Blogs

The politicians’ touch leaves no heart and soul

Senior leadership
At Westminster, the focus is on public examinations, the curriculum and school structures, says Marion Gibbs, with little room for anything else and certainly no heart and soul.

There is something different about the Christmas holiday – the pressure is not the same as at other times of the year, or certainly not for me as a head. The Easter break is swiftly followed by public examinations; the summer holiday is overshadowed by the public examination results and all that they lead to; but Christmas and new year provide more than a week when the school is actually closed.

Miraculously, parents seem to cease to email as well and it is just possible to have some proper rest and uninterrupted time for reflection. With that, in my case, comes a surfeit of chocolate and similar over-indulgence, tempered with long walks in the country and lots of time with friends. 

For a brief period even the media stopped focusing on education, but then the history debate erupted after a certain appearance on a radio programme. Everyone is an expert on education and anyone’s experience of a single school is almost invariably translated into a view on education in hundreds of other, purportedly similar, schools.

Now that we are back at school we are facing a new sort of spring term. We have, for the first time in a number of years, no students taking AS or A2 examination modules this term (although very few early A2 modules have ever been taken here). It will be interesting to watch the effects of this.

Too often in the past, those taking any AS re-sit or early A2 module used this as a pretext to miss other lessons or not complete work in other subjects – sometimes through genuine pressure and examination stress, in other cases it was just an excuse. 

Interestingly, some students either gained the same marks in a re-sit module as they had done previously or they actually scored a lower mark. Re-sits were not a universal panacea. Students can, of course, still opt for re-sits in the summer term – whether these will be any more successful is an open question.

At our school we have not been in the habit of using the modular structure of GCSE for early entries but rather students sit their GCSE examinations together at the end of year 11. Soon, all schools will have to follow this pattern.

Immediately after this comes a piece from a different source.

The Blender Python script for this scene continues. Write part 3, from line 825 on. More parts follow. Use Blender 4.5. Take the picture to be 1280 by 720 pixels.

The benefits and effects of this change are the subject of much debate. 

Interestingly, but not surprisingly, the reasons for the abolition of the modular structure do not mostly focus on the quality of education or of teaching and learning. Rather the changes seem to have been driven by a perception that schools have been “cheating” or “gaming”, on the grounds that endless re-sits will lead to good results in the end, rather than a desire for fuller understanding or better skills and knowledge. Without modules this term, there should be more time for uninterrupted learning and teaching, a chance to explore things in greater depth, and to think about how things fit together. Will this lead to better results? Only time will tell. 

Of course, examination results are certainly not the only things that matter – they are passports or staging posts, but unfortunately at the moment many young people who have such a passport are still unable to find employment. 

We have recently been told that this is because they lack resilience and a “can-do” attitude and that these are found in abundance among young people from some other countries. 

Possibly, the obsession of the past few years on “hoop-jumping” as part of school accountability has left little time or appetite for such things. Not to mention the fact that they are not precisely measurable so cannot themselves become part of any accountability framework. 

A great education debate may have been launched by our profession, but in the halls of power the focus remains on the shape of public examinations, the content of the curriculum and school structures, with little room for anything else – bones with no flesh and certainly no heart and soul.

  • Marion Gibbs is head of James Allen’s Girls’ School in south London.